▶ **Required work**:
Pictures are not part of the copy. Retype the lines from the first one through the line that contains "shrub('geranium_shrub', 'bright lime".

..........

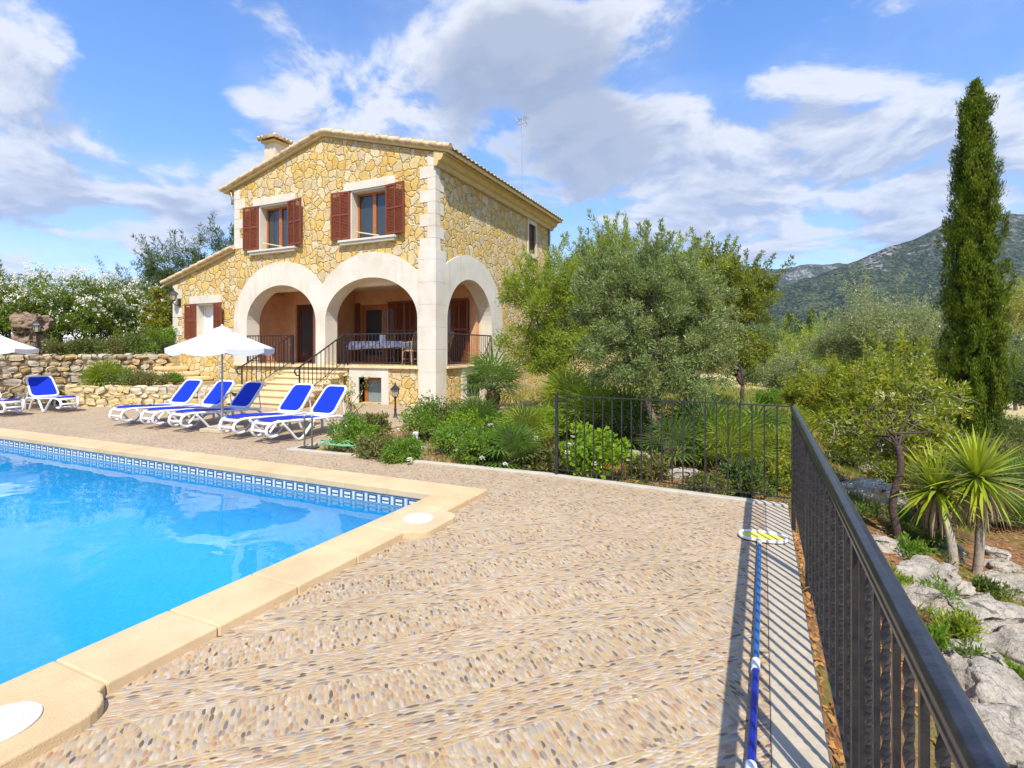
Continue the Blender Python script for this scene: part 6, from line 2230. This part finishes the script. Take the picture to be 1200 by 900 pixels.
for i, (u_, v_, d_, r_, h_, mt, lb_) in enumerate(bed):
    p = at(u_, v_, d_)
    shrub('garden_shrub', lb_, 'shrub', (p.x, p.y, gzp(p.x, p.y)), r_, h_, 60, 55, (.055, .024), mt, 400 + i, bg, clump=.30, up=.4)
p = at(692, 545, 7.25)
shrub('geranium_shrub', 'bright lime geranium behind the left end of the far railing', 'shrub', (p.x, p.y, gzp(p.x, p.y)), .46, .70, 90, 45, (.065, .055), G_SHRUBY, 431, None, (3, .035, F_RED), clump=.26)


def flower(loc, r_, seed, label, name='white_rose', group='white flowers in the shrub bed', mat=None):
    rnd = np.random.default_rng(seed)
    t_ = thing(name, label, 'flower', tuple(loc), group=group)
    b_ = MB(); b_.tube([(0, 0, -.22), (.01, .01, -.1), (0, 0, 0)], .004, 4); b_.build('stalk', pm('green_stalk', (.08, .14, .03), .7), t_, recalc=False)
    V, Q_ = blades(16, rnd, r_ * 1.1, r_ * .9, rad(5), rad(75), rad(10), 3, .003)
    np_mesh('petals', V, Q_, mat or F_WHITE, t_, smooth=True)
    return t_
fl = [((480, 540), 7.2, .05), ((537, 530), 7.7, .055), ((547, 520), 7.9, .05), ((575, 500), 8.8, .06), ((600, 515), 7.6, .05), ((612, 520), 7.5, .05), ((565, 538), 7.1, .045), ((592, 545), 6.9, .04), ((632, 530), 7.4, .05), ((665, 532), 6.9, .05), ((667, 522), 7.0, .04), ((698, 545), 6.8, .045), ((466, 505), 9.0, .045), ((520, 518), 8.3, .05), ((628, 515), 8.0, .05)]
for i, ((u_, v_), d_, r_) in enumerate(fl):
    flower(at(u_, v_, d_), r_, 450 + i, 'single white bloom among the green shrubs of the bed')
# climbing rose canes by the basement window
rnd = np.random.default_rng(77)
t_ = thing('climbing_rose', 'thin climbing rose with pale blooms in front of the small basement window', 'rose', (-8.6, 9.6, -.08))
b = MB(); tips = []
for k in range(9):
    q = Vector((rnd.normal(0, .3), rnd.normal(0, .25), rnd.uniform(.7, 1.15)))
    tips += limb(b, (rnd.normal(0, .1), rnd.normal(0, .1), 0), q, .009, .003, rnd, 6, .18)[2:]
b.build('canes', M_BARKR, t_, recalc=False)
tips = np.array([tuple(p_) for p_ in tips])
V, Q = foliage(tips, np.full(len(tips), .09), 9, .05, .028, rnd)
np_mesh('foliage', V, Q, G_SHRUB, t_)
put_flowers(t_, tips, np.full(len(tips), .05), 16, .035, F_WHITE, rnd, np.array([0, 0, .3]))

# --- trees and shrubs of the valley
mid = [(1040, 372, 21, 1.7, 1.25, G_SILV, 'olive_tree', 'broad silver olive crown behind the almond tree'), (1075, 395, 19, 1.3, 1.0, G_SILV, 'olive_tree', 'silver olive between the almond and the cypress'), (1000, 400, 23, 1.5, 1.1, G_SILV, 'olive_tree', 'silver olive left of the broad silver crown'),
       (930, 440, 27, 1.3, 1.1, G_SILV, 'olive_tree', 'small round silver olive at the edge of the dry field'), (952, 462, 17, .75, .6, G_ALMOND, 'almond_tree', 'yellow-green almond just behind the railing corner'), (985, 460, 15, .70, .55, G_ALMOND, 'almond_tree', 'yellow-green almond left of the bent trunk almond'),
       (925, 410, 60, 3.2, 1.8, G_CAROB, 'carob_tree', 'dark green tree behind the dry field, left of the far cypresses'), (960, 404, 55, 3.2, 1.6, G_OLIVE2, 'carob_tree', 'bright green tree mass right below the far cypresses'), (905, 420, 45, 2.2, 1.8, G_MACQ, 'carob_tree', 'dark bushy tree at the far end of the dry field'),
       (990, 404, 50, 2.8, 1.6, G_MACQ, 'carob_tree', 'dark tree between the far cypresses and the silver olives'), (1095, 420, 24, 1.6, 1.4, G_MACQ, 'carob_tree', 'dark tree just left of the cypress'), (1190, 370, 40, 2.4, 1.8, G_YELB, 'yellow_tree', 'golden yellow tree at the right edge behind the cypress'),
       (1215, 350, 48, 2.8, 2.2, G_ALMOND, 'almond_tree', 'yellow-green tree at the right edge above the golden one'), (1190, 410, 28, 1.5, 1.2, G_SILV, 'olive_tree', 'silver olive right of the cypress'), (1205, 452, 20, 1.1, 1.0, G_CAROB, 'carob_tree', 'dark glossy tree cut by the right edge, below the silver olive'),
       (890, 402, 75, 3.6, 2.2, G_MACQ, 'carob_tree', 'dark tree just right of the carob crown in the distance'), (945, 420, 40, 1.9, 1.5, G_OLIVE2, 'olive_tree', 'green olive in the middle of the valley'), (1015, 430, 26, 1.3, 1.0, G_OLIVE2, 'olive_tree', 'green olive below the silver ones'),
       (1165, 430, 22, 1.2, 1.3, G_MACQ, 'carob_tree', 'dark green tree close behind the cypress')]
for i, (u_, v_, d_, r_, rz_, mt, nm, lb_) in enumerate(mid):
    c = at(u_, v_, d_)
    bz = gzp(c.x, c.y)
    top = c.z + rz_
    cz = c.z
    ells = [(c.x, c.y, cz, r_, r_, rz_), (c.x + r_ * .5, c.y + .3, cz - rz_ * .2, r_ * .7, r_ * .7, rz_ * .75), (c.x - r_ * .55, c.y, cz - rz_ * .25, r_ * .65, r_ * .65, rz_ * .7), (c.x + r_ * .1, c.y - r_ * .5, cz - rz_ * .4, r_ * .75, r_ * .6, rz_ * .6)]
    ls = max(.09, .0042 * d_)
    tree(nm, lb_, 'tree', (c.x, c.y, bz), (c.x, c.y, min(cz - rz_ * .3, bz + max(.6, (cz - bz) * .6))), ells, 170, 100, (ls, ls * .34), mt, 500 + i, .05 + .035 * r_, clump_r=r_ * .24, group='trees of the valley beyond the railing', limbs=6, twigs=24, shoots=14)
mids = [(940, 478, 13, .55, .5, G_ALMOND, 'yellow-green bush right behind the railing corner'), (905, 468, 20, .6, .55, G_SHRUB, 'green bush on the dry field behind the far railing'), (1000, 505, 10.5, .5, .45, G_MACQ, 'dark bush above the white limestone ledges'), (1120, 520, 11, .6, .6, G_MACQ, 'dark bush at the foot of the cypress'),
        (1170, 530, 11.5, .55, .5, G_DUST, 'dry bush right of the cypress foot'), (1195, 500, 13, .7, .8, G_CAROB, 'dark bush at the right edge behind the yucca'), (1045, 520, 9.8, .4, .4, G_ALMOND, 'yellowish bush behind the almond trunk'), (1085, 545, 9.2, .4, .35, G_DUST, 'dry bush behind the yucca'), (965, 445, 24, 1.0, .9, G_OLIVE2, 'green bush in front of the silver olives'), (885, 450, 33, 1.0, .9, G_MACQ, 'dark bush beyond the pale strip of the field'),
        (1010, 470, 19, .9, .8, G_MACQ, 'dark bush between the almonds')]
for i, (u_, v_, d_, r_, h_, mt, lb_) in enumerate(mids):
    p = at(u_, v_, d_)
    ls = max(.06, .0045 * d_)
    shrub('wild_bush', lb_, 'bush', (p.x, p.y, gzp(p.x, p.y)), r_, h_ + .2, 70, 55, (ls, ls * .34), mt, 540 + i, 'wild bushes on the slope', clump=.30)

for i, (u_, v_, r_, h_, mt, lb_) in enumerate(((1092, 712, .20, .22, G_SHRUB, 'green weed clump beside the handrail between the pale rocks'), (1118, 752, .17, .18, G_OLIVE2, 'yellowish weed clump on the rocks below the yucca'), (1090, 765, .15, .16, G_SHRUB, 'small weed clump by the handrail above the bottom stone'),
        (1140, 800, .18, .18, G_MACQ, 'dark weed clump left of the pale bottom stone'), (1182, 812, .15, .16, G_SHRUB, 'green weed clump at the right edge between two pale rocks'), (1165, 700, .16, .18, G_MACQ, 'dark weed clump under the yucca between the limestone slabs'),
        (1070, 655, .17, .2, G_SHRUB, 'green weed clump at the foot of the almond trunk'), (1045, 690, .14, .16, G_OLIVE2, 'weed clump close outside the twisted bars'), (1010, 610, .2, .2, G_MACQ, 'dark weed clump left of the almond foot'), (1195, 735, .16, .2, G_OLIVE2, 'tall yellowish weed clump at the right edge above the pale rocks'))):
    p = P_at_ground(u_, v_)
    shrub('weed_clump', lb_, 'weeds', (p.x, p.y, p.z), r_, h_, 34, 26, (.045, .014), mt, 560 + i, 'weed clumps between the rocks', stems=5, clump=.3, up=.7)

# a far-off belt of woodland that reads as one mass
rnd = np.random.default_rng(600)
n = 900
uu = rnd.uniform(560, 1420, n); dd = rnd.uniform(75, 420, n) ** 1.0
k_ = (uu - 600) / 623
Xs = (-math.sin(rad(YAW)) + math.cos(rad(YAW)) * k_) * dd; Ys = (math.cos(rad(YAW)) + math.sin(rad(YAW)) * k_) * dd
Zs = gz(Xs, Ys)
C, cr = [], []
for x_, y_, z_ in zip(Xs, Ys, Zs):
    s_ = rnd.uniform(2.0, 4.2)
    for q in range(9):
        C.append((x_ + rnd.normal(0, s_ * .5), y_ + rnd.normal(0, s_ * .5), z_ + s_ * rnd.uniform(.3, 1.3))); cr.append(s_ * .42)
V, Q = foliage(C, cr, 22, .95, .42, rnd)
tag(np_mesh('distant_wood', V, Q, G_MACQ), 'belt of dark woodland on the valley floor below the hill', 'wood', kind='stuff')

# --- ground cover
def scatter(name, label, cat, pts_fn, n, L_, W_, mat, seed, lie=True):
    rnd = np.random.default_rng(seed)
    X_, Y_ = pts_fn(rnd, n)
    Z_ = gz(X_, Y_) + .008
    P_ = np.stack([X_, Y_, Z_], -1)
    D_ = unit(len(X_), rnd)
    if lie: D_[:, 2] = np.abs(D_[:, 2]) * .25
    else: D_[:, 2] = np.abs(D_[:, 2]) + .9
    D_ /= np.linalg.norm(D_, axis=1, keepdims=True)
    N_ = unit(len(X_), rnd) * .4
    if lie: N_[:, 2] += 1
    s = rnd.uniform(.6, 1.4, len(X_))
    V, Q_ = leaf_quads(P_, D_, N_, L_ * s, W_ * s, .2)
    return tag(np_mesh(name, V, Q_, mat), label, cat, kind='stuff')


def slope_pts(rnd, n): return rnd.uniform(0, 1, n) ** 1.7 * 6.8 + .24, rnd.uniform(.6, 16, n)
def bed_pts(rnd, n): return rnd.uniform(-6.4, .3, n), rnd.uniform(6.25, 12, n)
def clumpy(x0_, x1_, y0_, y1_, th):
    def f_(rnd, n):
        X_, Y_ = rnd.uniform(x0_, x1_, n * 3), rnd.uniform(y0_, y1_, n * 3)
        k = vfbm(X_ * .9 + 9, Y_ * .9 + 4, 4) > th
        return X_[k][:n], Y_[k][:n]
    return f_
scatter('fallen_leaves', 'brown and orange fallen leaves on the rocky slope right of the railing', 'leaves', slope_pts, 16000, .05, .022, G_LITTER, 701)
scatter('fallen_leaves', 'tan fallen leaves on the soil of the shrub bed', 'leaves', bed_pts, 9000, .05, .022, G_LITTER, 702)
scatter('weeds', 'tufts of green weeds between the rocks of the slope', 'weeds', clumpy(.26, 7, 1.0, 15, .50), 20000, .10, .012, G_GRASS, 703, False)
scatter('weeds', 'thin green weeds on the soil of the shrub bed', 'weeds', clumpy(-6.4, .2, 6.3, 12, .50), 9000, .11, .014, G_GRASS, 704, False)
scatter('grass', 'short yellow-green grass of the raised lawn', 'grass', lambda r_, n: (r_.uniform(-27, -19.2, n), r_.uniform(5, 14, n)), 14000, .09, .014, G_GRASS, 705, False)
scatter('grass', 'dry yellow-green grass of the field beyond the olives', 'grass', clumpy(-8, 9, 14, 36, .40), 22000, .22, .03, leafm('field_grass', [(.14, .15, .02), (.27, .26, .05), (.42, .36, .12)], .35, .05), 706, False)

..........

▶ **Worked answer**:
Continue the Blender Python script for this scene: part 6, from line 2230. This part finishes the script. Take the picture to be 1200 by 900 pixels.
for i, (u_, v_, d_, r_, h_, mt, lb_) in enumerate(bed):
    p = at(u_, v_, d_)
    shrub('garden_shrub', lb_, 'shrub', (p.x, p.y, gzp(p.x, p.y)), r_, h_, 60, 55, (.055, .024), mt, 400 + i, bg, clump=.30, up=.4)
p = at(692, 545, 7.25)
shrub('geranium_shrub', 'bright lime geranium behind the left end of the far railing', 'shrub', (p.x, p.y, gzp(p.x, p.y)), .46, .70, 90, 45, (.065, .055), G_SHRUBY, 431, None, (3, .035, F_RED), clump=.26)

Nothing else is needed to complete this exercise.